THIS THING CALLED MEMORY is fascinating. I’ve been having some fun with it recently. I’m thinking a certain thought, then, suddenly another idea comes in on top of that one, and the original thought is lost. I feel it slipping away and try to retrieve it, but can’t.
Sometimes, I accidentally recall it; other times it’s gone for good. Fortuitously, I had hit on a device these past 48 years which has now come to my rescue: my diary. I am a diarist.
My diary has been over all those years what a famous poet called “a repository of burden, a safe haven, an ever-constant friend”. It has also been my memory refresher.
I’ve always wanted to recall what happened to me and around me, yesterday, last month, last year; ten or 20 years ago today. It’s an extension of my memory – my most treasured possession.
The other day my wife called from work: “Baby, when was the last time we had the car serviced?” In a minute, I replied: “Wednesday, September 10, last year. We had 123 950km on the clock and replaced the CV joints.”
If you have a sense of history, you would wish to keep a diary, or more extensively, a journal. The diarist by definition is a chronicler of his or her time.
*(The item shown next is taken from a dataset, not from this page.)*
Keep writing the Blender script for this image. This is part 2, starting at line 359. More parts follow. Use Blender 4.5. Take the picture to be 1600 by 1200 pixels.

A diary was what 13-year-old Anne Frank turned to, as her world ended, locked in an attic from the Jew-hunting Nazis and feeling herself “different” from the family hiding with her. She named it Kitty.
It was what made Samuel Pepys famous beyond all his other accomplishments. Starting on New Year’s Day in 1660 he faithfully wrote down, in a shorthand code, a day-by-day account of everything he saw, felt or heard for the next nine years.
It was the longest, most personal account of life in the 17th century, and also an invaluable eyewitness account of some of the most seismic events in English history.
So what’s in my diaries? Not only events that affect my life from day to day but, the restless journalist in me makes me record and later reflect on happenings local, regional and international.